Celle-ci se positionne dans une fourchette de 5 à 20 euros, pour un panier moyen d’une centaine d’euros. Elle dispose rarement d’une cave convenable, apte au vieillissement.
Pas de cave, pas de réserve, ni de vins de longue garde. La plupart des produits en vente ne sont donc pas vinifiés pour une longévité de légende. Passé six ans, ils se seront débinés.
Pour accueillir l’acheteur potentiel, les hypermarchés ménagent dès l’entrée un large espace dédié, labyrinthe de caisses en bois et de cartons, aux murs tapissés des flacons de toutes provenances, ornés de pampres de plastique et de tonneaux vides.
Animent ces pseudo temples de Bacchus, des personnels spécialement mobilisés, caparaçonnés d’un long tablier sombre, se la jouant sommeliers de haut vol.
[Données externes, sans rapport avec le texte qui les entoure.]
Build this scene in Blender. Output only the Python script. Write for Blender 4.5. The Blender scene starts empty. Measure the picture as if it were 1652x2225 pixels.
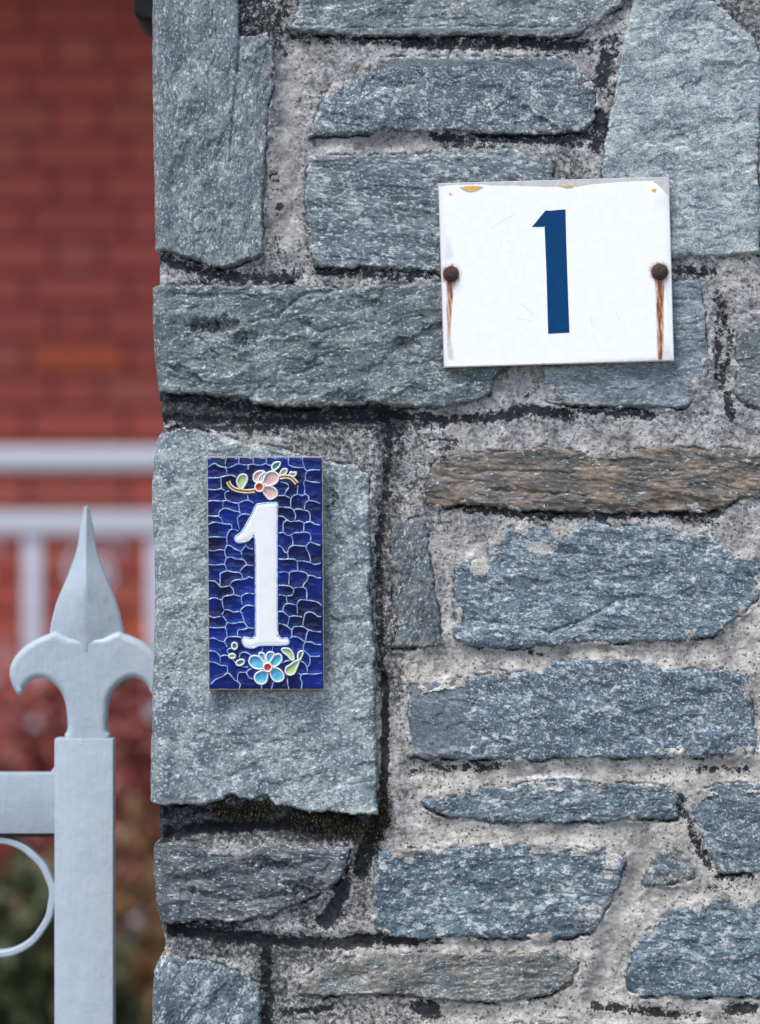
import bpy, math, random
import numpy as np
from mathutils import Vector, Matrix

R = math.radians
sc = bpy.context.scene
col = sc.collection
random.seed(7)
rng = np.random.default_rng(11)

# ------------------------------------------------------------------ camera, sky, sun, exposure
U = 0.0002993            # metres per layout unit on the face of the wall
ZC = 1.5                 # height of the lens above the ground
DIST = 2.0               # lens to wall face
cam_d = bpy.data.cameras.new('camera')
cam = bpy.data.objects.new('camera', cam_d)
col.objects.link(cam)
cam.location = (0, -DIST, ZC)
cam.rotation_euler = (R(90), 0, 0)
cam_d.sensor_fit = 'VERTICAL'
cam_d.sensor_height = 36
cam_d.lens = 36 * DIST / (2225 * U)
cam_d.clip_start = 0.05
cam_d.clip_end = 3000
cam_d.dof.use_dof = True
cam_d.dof.focus_distance = DIST - 0.006
cam_d.dof.aperture_fstop = 4.7
sc.camera = cam

SUN_EL, SUN_AZ = 60, 214          # azimuth clockwise from +Y; the sun side is behind the camera, to the left
world = bpy.data.worlds.new('World')
sc.world = world
world.use_nodes = True
wn = world.node_tree
sky = wn.nodes.new('ShaderNodeTexSky')
sky.sky_type = 'NISHITA'
sky.sun_disc = False
sky.sun_elevation = R(SUN_EL)
sky.sun_rotation = R(SUN_AZ)
sky.air_density = 1.0
sky.dust_density = 2.0
sky.ozone_density = 1.0
wn.links.new(sky.outputs[0], wn.nodes['Background'].inputs[0])
wn.nodes['Background'].inputs[1].default_value = 0.10

sun_d = bpy.data.lights.new('sun', 'SUN')
sun = bpy.data.objects.new('sun', sun_d)
col.objects.link(sun)
sun_d.energy = 1.5
sun_d.angle = R(22)
sun_d.color = (1.0, 0.98, 0.955)
sd_ = Vector((math.sin(R(SUN_AZ)) * math.cos(R(SUN_EL)), math.cos(R(SUN_AZ)) * math.cos(R(SUN_EL)), math.sin(R(SUN_EL))))
sun.rotation_euler = sd_.to_track_quat('Z', 'Y').to_euler()
sun.location = sd_ * 20

sc.view_settings.view_transform = 'Standard'
sc.view_settings.look = 'None'
sc.view_settings.gamma = 1
sc.view_settings.use_curve_mapping = False
sc.view_settings.exposure = 1.08

# ------------------------------------------------------------------ node helpers
class NT:
    def __init__(self, name):
        self.m = bpy.data.materials.new(name)
        self.m.use_nodes = True
        self.t = self.m.node_tree
        self.b = self.t.nodes['Principled BSDF']
    def n(self, typ, **kw):
        nd = self.t.nodes.new(typ)
        for k, v in kw.items():
            setattr(nd, k, v)
        return nd
    def put(self, sock, v):
        if hasattr(v, 'is_output') or isinstance(v, bpy.types.NodeSocket):
            self.t.links.new(v, sock)
        elif isinstance(v, (tuple, list)) and len(v) == 3 and sock.type == 'RGBA':
            sock.default_value = (*v, 1)
        else:
            sock.default_value = v
    def attr(self, name, out='Fac', typ='GEOMETRY'):
        a = self.n('ShaderNodeAttribute', attribute_name=name, attribute_type=typ)
        return a.outputs[out]
    def noise(self, vec, scale, detail=2.0, rough=0.5, dist=0.0):
        a = self.n('ShaderNodeTexNoise')
        self.put(a.inputs['Vector'], vec)
        a.inputs['Scale'].default_value = scale
        a.inputs['Detail'].default_value = detail
        a.inputs['Roughness'].default_value = rough
        a.inputs['Distortion'].default_value = dist
        return a.outputs['Fac']
    def voro(self, vec, scale, out='Distance', feature='F1'):
        a = self.n('ShaderNodeTexVoronoi', feature=feature)
        self.put(a.inputs['Vector'], vec)
        a.inputs['Scale'].default_value = scale
        return a.outputs[out]
    def ramp(self, v, lo, hi, a=0.0, b=1.0):
        m = self.n('ShaderNodeMapRange', interpolation_type='SMOOTHSTEP')
        for i, x in enumerate((v, lo, hi, a, b)):
            self.put(m.inputs[i], x)
        return m.outputs[0]
    def math(self, op, a, b=0.0, clamp=False):
        m = self.n('ShaderNodeMath', operation=op, use_clamp=clamp)
        self.put(m.inputs[0], a)
        self.put(m.inputs[1], b)
        return m.outputs[0]
    def mix(self, fac, a, b, mode='MIX'):
        m = self.n('ShaderNodeMix', data_type='RGBA', blend_type=mode)
        self.put(m.inputs[0], fac)
        self.put(m.inputs[6], a)
        self.put(m.inputs[7], b)
        return m.outputs[2]
    def bump(self, h, dist, strength=1.0, prev=None):
        m = self.n('ShaderNodeBump')
        m.inputs['Distance'].default_value = dist
        m.inputs['Strength'].default_value = strength
        self.put(m.inputs['Height'], h)
        if prev is not None:
            self.t.links.new(prev, m.inputs['Normal'])
        return m.outputs[0]
    def obj_co(self):
        return self.n('ShaderNodeTexCoord').outputs['Object']
    def set(self, **kw):
        names = dict(color='Base Color', rough='Roughness', metal='Metallic', normal='Normal', spec='Specular IOR Level', coat='Coat Weight', coat_rough='Coat Roughness', trans='Transmission Weight')
        for k, v in kw.items():
            self.put(self.b.inputs[names[k]], v)
        return self.m

# ------------------------------------------------------------------ materials
def mat_stone():
    t = NT('schist')
    g = t.attr('gco', 'Vector')
    info = t.n('ShaderNodeObjectInfo')
    base, fl = info.outputs['Color'], info.outputs['Alpha']
    broad = t.noise(g, 42, 4, 0.6)
    mott = t.noise(g, 105, 3, 0.6, 0.8)
    mid = t.noise(g, 230, 4, 0.7, 0.5)
    fine = t.noise(g, 900, 2, 0.6)
    c = t.mix(1.0, base, t.mix(t.ramp(broad, 0.3, 0.7), (0.50, 0.55, 0.59), (1.42, 1.38, 1.32)), 'MULTIPLY')
    c = t.mix(t.ramp(mott, 0.50, 0.68, 0, 0.55), c, t.mix(1.0, base, (1.75, 1.62, 1.52), 'MULTIPLY'))
    c = t.mix(t.ramp(mott, 0.48, 0.33, 0, 0.78), c, t.mix(1.0, base, (0.36, 0.44, 0.48), 'MULTIPLY'))
    c = t.mix(t.ramp(mid, 0.53, 0.36, 0, 0.7), c, t.mix(1.0, base, (0.32, 0.38, 0.42), 'MULTIPLY'))
    c = t.mix(t.ramp(fine, 0.48, 0.36, 0, 0.6), c, t.mix(1.0, base, (0.18, 0.22, 0.25), 'MULTIPLY'))
    # thin dark cleavage lines along the layers
    mp = t.n('ShaderNodeMapping')
    t.put(mp.inputs[0], g)
    mp.inputs['Scale'].default_value = (0.3, 1.0, 0.6)
    cl = t.noise(mp.outputs[0], 170, 4, 0.6, 0.5)
    line = t.ramp(t.math('ABSOLUTE', t.math('SUBTRACT', cl, 0.5)), 0.004, 0.020, 1.0, 0.0)
    line = t.math('MULTIPLY', line, t.ramp(broad, 0.46, 0.58))
    c = t.mix(t.math('MULTIPLY', line, 0.75), c, t.mix(1.0, base, (0.15, 0.18, 0.2), 'MULTIPLY'))
    # pale feldspar flecks: coarse and fine, more of them where alpha is high
    f1 = t.noise(g, 250, 5, 0.72, 0.15)
    f1b = t.math('ADD', f1, t.math('MULTIPLY', t.math('SUBTRACT', broad, 0.5), 0.25))
    thr = t.math('SUBTRACT', 0.665, t.math('MULTIPLY', fl, 0.135))
    m1 = t.ramp(f1b, thr, t.math('ADD', thr, 0.075))
    c = t.mix(t.math('MULTIPLY', m1, 0.80), c, t.mix(t.ramp(fine, .35, .65), (0.36, 0.39, 0.40), (0.60, 0.62, 0.61)))
    f2 = t.noise(g, 560, 3, 0.65)
    m2 = t.ramp(f2, t.math('SUBTRACT', 0.615, t.math('MULTIPLY', fl, 0.05)), 0.65)
    c = t.mix(t.math('MULTIPLY', m2, 0.72), c, (0.54, 0.58, 0.59))
    # mica glints, painted as pale specks
    vc = t.voro(g, 1300, 'Color')
    sp = t.n('ShaderNodeSeparateColor')
    t.put(sp.inputs[0], vc)
    mica = t.math('MULTIPLY', t.ramp(sp.outputs[0], 0.88, 0.94), t.attr('mica'))
    c = t.mix(t.math('MULTIPLY', mica, 0.55), c, (0.66, 0.71, 0.74))
    # warm rusty bloom, flat grey bands
    wn_ = t.noise(g, 95, 4, 0.65)
    warm = t.math('MULTIPLY', t.ramp(wn_, 0.42, 0.62), t.attr('warm'))
    c = t.mix(warm, c, t.mix(t.ramp(mid, 0.35, 0.65), (0.085, 0.066, 0.048), (0.31, 0.232, 0.165)))
    band = t.attr('band')
    c = t.mix(t.math('MULTIPLY', band, 0.8), c, t.mix(t.ramp(fine, 0.3, 0.7), (0.085, 0.105, 0.12), (0.15, 0.175, 0.19)))
    # pale mortar remnants and lichen
    pn_ = t.noise(t.obj_co(), 260, 3, 0.6)
    pale = t.ramp(t.math('ADD', t.attr('pale'), t.math('MULTIPLY', t.math('SUBTRACT', pn_, 0.5), 0.9)), 0.5, 0.6)
    c = t.mix(pale, c, t.mix(t.ramp(fine, 0.4, 0.6), (0.30, 0.29, 0.27), (0.52, 0.50, 0.465)))
    # dent shade painted in, and black crust
    cn = t.noise(t.obj_co(), 480, 4, 0.7)
    crust_shade = t.ramp(t.math('ADD', t.attr('crust_shade'), t.math('MULTIPLY', t.math('SUBTRACT', cn, 0.5), 1.7)), 0.5, 0.66)
    c = t.mix(t.math('MULTIPLY', crust_shade, 0.95), c, (0.006, 0.007, 0.008))
    mid = t.math('SUBTRACT', mid, t.math('MULTIPLY', line, 0.5))
    h = t.math('ADD', t.math('MULTIPLY', mid, 0.6), t.math('ADD', t.math('MULTIPLY', fine, 0.35), t.math('MULTIPLY', f1, 0.5)))
    nrm = t.bump(h, 0.0012, 0.28)
    rough = t.ramp(mica, 0, 1, 0.62, 0.28)
    return t.set(color=c, rough=rough, normal=nrm, spec=0.45)

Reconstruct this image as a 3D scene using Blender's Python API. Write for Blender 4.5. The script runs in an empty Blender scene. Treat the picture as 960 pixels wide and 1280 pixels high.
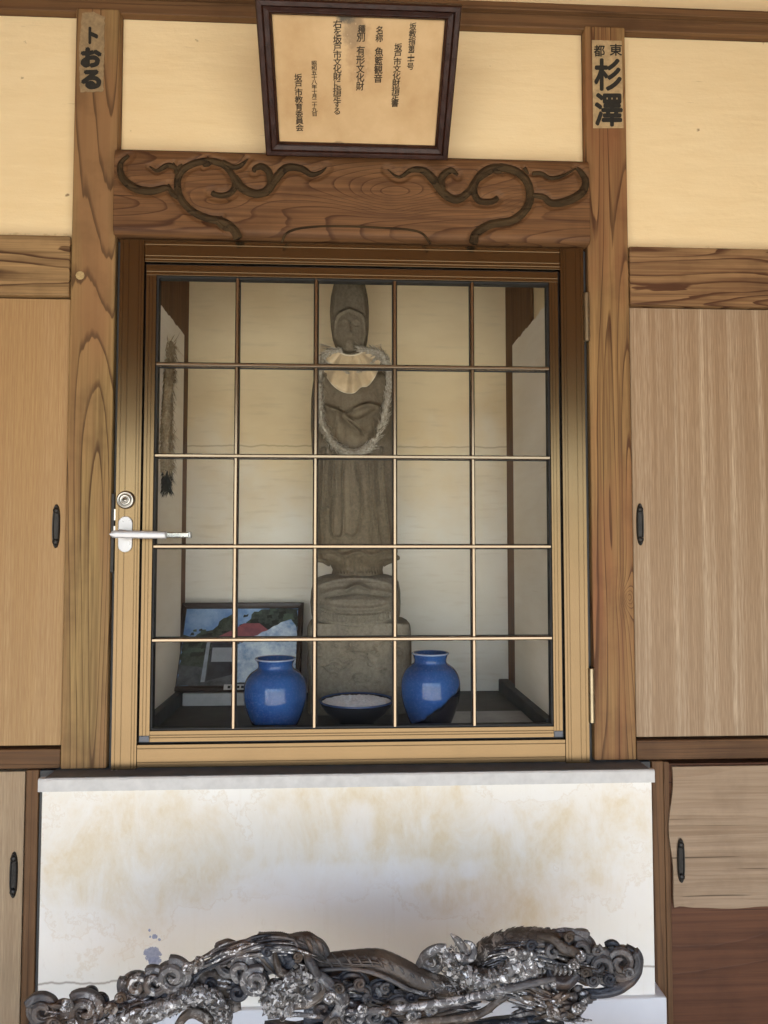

Leur mission: capter le client. Leur atout: outre quelques notions d’œnologie vulgarisatrice, une formation psychologique permettant d’adapter l’approche commerciale aux différentes catégories de cibles. Comme la néophyte soucieuse d’un bon choix pour un emmerdeur prétentieux. Un vrai métier ou il convient d’aligner comme il faut les éléments de langage : «2020, une très très grande surprise. On a des vins extrêmement frais, des tanins mûrs mais très doux, enveloppés, pas fatigants, jolis !» Du Stéphane Derenoncourt dans le texte. N’est ce pas bien dit ? Il existe une réelle connivence entre la bibine et la littérature. Plus un produit est quelconque, plus sa présentation tourne à l’amphigouri.
Tel le Clos Machinchose ou le Château Trucmuche qui «est intensément coloré et richement bouqueté :arômes de fruits noirs et de réglisse, souple et charnu en bouche avec une belle longueur» ou «issu de coteaux argilocalcaires, belle structure avec une palette aromatique étendue, nez remarquable par sa richesse et sa finesse, robe d’une magnifique tonalité, finale élégante, idéal compagnon d’un rôti de veau». En opposition à cette prose alambiquée, le Mouton Rothschild, à 1200 euros le flacon, se borne à avancer son seul patronyme, sans le moindre commentaire.
À consommer, bien sûr, avec modération. Une précision, toutefois : en matière de santé, si le vice est souvent puni, la vertu n’est pas obligatoirement récompensée.